Entries supplied:
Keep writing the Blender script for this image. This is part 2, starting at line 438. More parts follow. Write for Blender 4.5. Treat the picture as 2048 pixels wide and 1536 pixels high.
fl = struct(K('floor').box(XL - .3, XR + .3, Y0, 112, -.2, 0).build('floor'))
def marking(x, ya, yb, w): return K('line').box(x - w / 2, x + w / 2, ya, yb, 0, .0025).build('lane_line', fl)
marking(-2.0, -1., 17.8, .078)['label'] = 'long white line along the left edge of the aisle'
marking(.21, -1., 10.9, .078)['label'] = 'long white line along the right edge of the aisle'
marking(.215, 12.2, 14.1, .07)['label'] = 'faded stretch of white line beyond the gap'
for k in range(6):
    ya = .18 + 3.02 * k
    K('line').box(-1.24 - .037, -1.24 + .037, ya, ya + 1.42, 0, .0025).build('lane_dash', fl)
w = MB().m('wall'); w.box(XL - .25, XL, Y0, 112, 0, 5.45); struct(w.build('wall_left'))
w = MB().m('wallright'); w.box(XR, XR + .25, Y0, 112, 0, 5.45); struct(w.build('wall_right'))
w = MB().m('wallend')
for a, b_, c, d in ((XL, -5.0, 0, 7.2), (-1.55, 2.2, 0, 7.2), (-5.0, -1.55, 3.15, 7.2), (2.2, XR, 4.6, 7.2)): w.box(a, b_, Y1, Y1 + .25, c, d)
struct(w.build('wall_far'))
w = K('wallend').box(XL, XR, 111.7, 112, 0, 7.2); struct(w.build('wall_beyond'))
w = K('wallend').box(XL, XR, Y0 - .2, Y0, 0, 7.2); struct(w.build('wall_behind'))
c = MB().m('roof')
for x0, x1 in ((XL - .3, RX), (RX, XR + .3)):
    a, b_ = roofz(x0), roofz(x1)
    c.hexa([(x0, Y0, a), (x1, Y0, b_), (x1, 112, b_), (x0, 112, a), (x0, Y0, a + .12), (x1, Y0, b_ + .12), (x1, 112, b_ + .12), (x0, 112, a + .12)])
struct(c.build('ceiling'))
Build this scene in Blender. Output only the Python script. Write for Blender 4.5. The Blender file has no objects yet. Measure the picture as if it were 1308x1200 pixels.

Given instruction:
Give all the records again. Match them exactly.

Task answer:
Keep writing the Blender script for this image. This is part 2, starting at line 438. More parts follow. Write for Blender 4.5. Treat the picture as 2048 pixels wide and 1536 pixels high.
fl = struct(K('floor').box(XL - .3, XR + .3, Y0, 112, -.2, 0).build('floor'))
def marking(x, ya, yb, w): return K('line').box(x - w / 2, x + w / 2, ya, yb, 0, .0025).build('lane_line', fl)
marking(-2.0, -1., 17.8, .078)['label'] = 'long white line along the left edge of the aisle'
marking(.21, -1., 10.9, .078)['label'] = 'long white line along the right edge of the aisle'
marking(.215, 12.2, 14.1, .07)['label'] = 'faded stretch of white line beyond the gap'
for k in range(6):
    ya = .18 + 3.02 * k
    K('line').box(-1.24 - .037, -1.24 + .037, ya, ya + 1.42, 0, .0025).build('lane_dash', fl)
w = MB().m('wall'); w.box(XL - .25, XL, Y0, 112, 0, 5.45); struct(w.build('wall_left'))
w = MB().m('wallright'); w.box(XR, XR + .25, Y0, 112, 0, 5.45); struct(w.build('wall_right'))
w = MB().m('wallend')
for a, b_, c, d in ((XL, -5.0, 0, 7.2), (-1.55, 2.2, 0, 7.2), (-5.0, -1.55, 3.15, 7.2), (2.2, XR, 4.6, 7.2)): w.box(a, b_, Y1, Y1 + .25, c, d)
struct(w.build('wall_far'))
w = K('wallend').box(XL, XR, 111.7, 112, 0, 7.2); struct(w.build('wall_beyond'))
w = K('wallend').box(XL, XR, Y0 - .2, Y0, 0, 7.2); struct(w.build('wall_behind'))
c = MB().m('roof')
for x0, x1 in ((XL - .3, RX), (RX, XR + .3)):
    a, b_ = roofz(x0), roofz(x1)
    c.hexa([(x0, Y0, a), (x1, Y0, b_), (x1, 112, b_), (x0, 112, a), (x0, Y0, a + .12), (x1, Y0, b_ + .12), (x1, 112, b_ + .12), (x0, 112, a + .12)])
struct(c.build('ceiling'))
Build this scene in Blender. Output only the Python script. Write for Blender 4.5. The Blender file has no objects yet. Measure the picture as if it were 1308x1200 pixels.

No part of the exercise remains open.